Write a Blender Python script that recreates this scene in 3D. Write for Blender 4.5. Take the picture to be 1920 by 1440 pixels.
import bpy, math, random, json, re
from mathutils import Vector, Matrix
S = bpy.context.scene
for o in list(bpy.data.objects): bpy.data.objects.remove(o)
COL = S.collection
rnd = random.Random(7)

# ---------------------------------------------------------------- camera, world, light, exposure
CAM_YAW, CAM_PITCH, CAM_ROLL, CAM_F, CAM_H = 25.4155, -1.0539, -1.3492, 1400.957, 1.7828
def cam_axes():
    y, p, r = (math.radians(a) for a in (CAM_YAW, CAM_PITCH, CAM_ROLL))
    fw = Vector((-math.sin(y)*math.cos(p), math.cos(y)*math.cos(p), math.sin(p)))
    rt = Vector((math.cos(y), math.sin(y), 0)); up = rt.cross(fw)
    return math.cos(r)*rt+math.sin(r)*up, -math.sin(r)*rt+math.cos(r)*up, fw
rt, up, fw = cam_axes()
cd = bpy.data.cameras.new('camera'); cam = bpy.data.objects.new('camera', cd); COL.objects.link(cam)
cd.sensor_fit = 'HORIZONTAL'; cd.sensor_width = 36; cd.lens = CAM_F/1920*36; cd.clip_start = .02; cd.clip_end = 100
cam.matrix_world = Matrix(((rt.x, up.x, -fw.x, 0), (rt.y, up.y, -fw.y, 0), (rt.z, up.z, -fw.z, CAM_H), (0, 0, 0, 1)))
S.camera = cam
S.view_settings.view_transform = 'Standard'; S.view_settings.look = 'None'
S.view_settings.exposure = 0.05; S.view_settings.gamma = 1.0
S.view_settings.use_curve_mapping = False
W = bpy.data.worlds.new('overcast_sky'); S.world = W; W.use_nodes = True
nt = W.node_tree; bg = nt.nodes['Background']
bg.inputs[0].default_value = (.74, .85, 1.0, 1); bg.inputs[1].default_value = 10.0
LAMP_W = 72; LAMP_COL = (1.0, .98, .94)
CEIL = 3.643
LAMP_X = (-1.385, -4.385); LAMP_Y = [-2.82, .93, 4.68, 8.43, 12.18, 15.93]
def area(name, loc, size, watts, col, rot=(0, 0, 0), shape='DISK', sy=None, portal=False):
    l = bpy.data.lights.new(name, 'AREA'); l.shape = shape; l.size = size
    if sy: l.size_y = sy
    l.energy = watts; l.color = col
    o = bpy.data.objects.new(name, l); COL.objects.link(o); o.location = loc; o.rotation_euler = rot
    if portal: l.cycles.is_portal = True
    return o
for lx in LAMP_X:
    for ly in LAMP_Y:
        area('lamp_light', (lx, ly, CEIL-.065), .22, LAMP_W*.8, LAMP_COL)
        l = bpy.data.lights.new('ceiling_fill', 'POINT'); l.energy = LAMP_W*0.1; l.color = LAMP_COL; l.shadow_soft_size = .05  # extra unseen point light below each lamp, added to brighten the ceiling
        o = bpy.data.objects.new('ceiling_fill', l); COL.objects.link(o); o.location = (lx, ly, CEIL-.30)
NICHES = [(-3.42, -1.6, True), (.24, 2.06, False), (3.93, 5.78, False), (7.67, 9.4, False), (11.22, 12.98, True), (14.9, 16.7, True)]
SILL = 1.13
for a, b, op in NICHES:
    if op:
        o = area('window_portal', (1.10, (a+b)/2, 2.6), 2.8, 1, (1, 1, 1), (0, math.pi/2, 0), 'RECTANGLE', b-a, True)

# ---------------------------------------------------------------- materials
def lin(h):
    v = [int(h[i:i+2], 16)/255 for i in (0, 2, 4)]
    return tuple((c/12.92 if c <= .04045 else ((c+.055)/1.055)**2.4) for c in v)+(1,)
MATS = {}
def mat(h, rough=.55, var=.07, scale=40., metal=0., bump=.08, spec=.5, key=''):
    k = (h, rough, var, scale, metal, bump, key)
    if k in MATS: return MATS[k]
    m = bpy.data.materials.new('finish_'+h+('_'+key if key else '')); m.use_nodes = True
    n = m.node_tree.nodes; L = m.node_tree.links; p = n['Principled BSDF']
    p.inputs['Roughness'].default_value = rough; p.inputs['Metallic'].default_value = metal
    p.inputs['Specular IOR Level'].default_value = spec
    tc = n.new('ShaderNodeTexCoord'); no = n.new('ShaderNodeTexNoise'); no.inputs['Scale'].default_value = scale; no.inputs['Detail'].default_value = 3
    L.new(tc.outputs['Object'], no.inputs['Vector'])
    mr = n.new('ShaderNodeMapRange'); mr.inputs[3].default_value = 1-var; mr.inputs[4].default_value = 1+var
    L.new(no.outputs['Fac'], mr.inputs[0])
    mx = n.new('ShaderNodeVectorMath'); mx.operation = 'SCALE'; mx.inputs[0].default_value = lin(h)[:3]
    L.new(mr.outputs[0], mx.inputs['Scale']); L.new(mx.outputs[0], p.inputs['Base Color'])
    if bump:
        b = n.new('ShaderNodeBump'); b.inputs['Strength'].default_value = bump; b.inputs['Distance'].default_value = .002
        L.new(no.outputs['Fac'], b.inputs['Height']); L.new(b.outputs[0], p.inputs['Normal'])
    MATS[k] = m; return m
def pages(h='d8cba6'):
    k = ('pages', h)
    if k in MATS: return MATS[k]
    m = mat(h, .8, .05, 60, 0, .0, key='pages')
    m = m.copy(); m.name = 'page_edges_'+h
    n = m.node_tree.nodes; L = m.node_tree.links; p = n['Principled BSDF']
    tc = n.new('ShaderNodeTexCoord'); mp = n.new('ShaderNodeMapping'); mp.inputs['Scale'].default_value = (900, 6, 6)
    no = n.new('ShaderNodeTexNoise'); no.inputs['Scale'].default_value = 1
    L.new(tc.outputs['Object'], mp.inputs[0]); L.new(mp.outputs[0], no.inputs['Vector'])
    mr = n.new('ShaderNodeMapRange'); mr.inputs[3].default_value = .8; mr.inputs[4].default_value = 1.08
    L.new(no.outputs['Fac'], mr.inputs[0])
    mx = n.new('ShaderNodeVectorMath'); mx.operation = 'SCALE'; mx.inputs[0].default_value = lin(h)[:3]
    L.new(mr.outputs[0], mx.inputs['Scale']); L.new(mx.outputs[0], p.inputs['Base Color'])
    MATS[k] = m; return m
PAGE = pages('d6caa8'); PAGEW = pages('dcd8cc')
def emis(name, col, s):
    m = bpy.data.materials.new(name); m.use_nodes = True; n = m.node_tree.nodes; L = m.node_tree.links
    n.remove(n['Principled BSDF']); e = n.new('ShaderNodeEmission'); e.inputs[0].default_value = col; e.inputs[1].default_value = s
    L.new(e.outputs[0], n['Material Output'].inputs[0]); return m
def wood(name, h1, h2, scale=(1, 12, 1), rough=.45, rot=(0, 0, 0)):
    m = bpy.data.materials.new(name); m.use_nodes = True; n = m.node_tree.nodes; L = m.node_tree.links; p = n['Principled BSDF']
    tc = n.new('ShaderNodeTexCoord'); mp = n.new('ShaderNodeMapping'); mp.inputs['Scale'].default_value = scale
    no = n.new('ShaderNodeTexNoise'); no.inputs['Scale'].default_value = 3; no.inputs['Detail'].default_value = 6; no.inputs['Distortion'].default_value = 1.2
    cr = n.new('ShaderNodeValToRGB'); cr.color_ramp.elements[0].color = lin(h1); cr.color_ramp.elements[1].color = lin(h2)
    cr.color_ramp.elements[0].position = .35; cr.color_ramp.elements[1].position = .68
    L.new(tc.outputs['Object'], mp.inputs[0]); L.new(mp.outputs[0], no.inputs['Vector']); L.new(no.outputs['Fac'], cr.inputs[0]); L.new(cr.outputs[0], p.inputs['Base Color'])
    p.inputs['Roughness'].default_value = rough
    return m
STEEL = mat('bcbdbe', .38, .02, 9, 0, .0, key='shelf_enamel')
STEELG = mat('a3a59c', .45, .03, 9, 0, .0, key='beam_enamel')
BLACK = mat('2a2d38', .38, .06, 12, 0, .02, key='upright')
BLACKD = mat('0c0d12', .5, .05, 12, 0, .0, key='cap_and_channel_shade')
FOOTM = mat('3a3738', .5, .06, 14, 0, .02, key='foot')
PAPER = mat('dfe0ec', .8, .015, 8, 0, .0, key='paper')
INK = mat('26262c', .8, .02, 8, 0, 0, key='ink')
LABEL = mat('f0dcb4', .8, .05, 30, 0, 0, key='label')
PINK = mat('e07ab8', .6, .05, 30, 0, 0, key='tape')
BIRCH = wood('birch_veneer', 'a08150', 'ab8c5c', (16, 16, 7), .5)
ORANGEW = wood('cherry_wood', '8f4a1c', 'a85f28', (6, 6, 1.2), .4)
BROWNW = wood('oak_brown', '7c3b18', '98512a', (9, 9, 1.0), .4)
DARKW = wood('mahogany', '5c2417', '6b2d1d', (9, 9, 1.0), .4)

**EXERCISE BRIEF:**
From the first line of the listing above to the line with "rnd = random.Random(7)", please transcribe each line exactly, both ends included, and nothing beyond that.

**SOLUTION FOR THIS TASK:**
Write a Blender Python script that recreates this scene in 3D. Write for Blender 4.5. Take the picture to be 1920 by 1440 pixels.
import bpy, math, random, json, re
from mathutils import Vector, Matrix
S = bpy.context.scene
for o in list(bpy.data.objects): bpy.data.objects.remove(o)
COL = S.collection
rnd = random.Random(7)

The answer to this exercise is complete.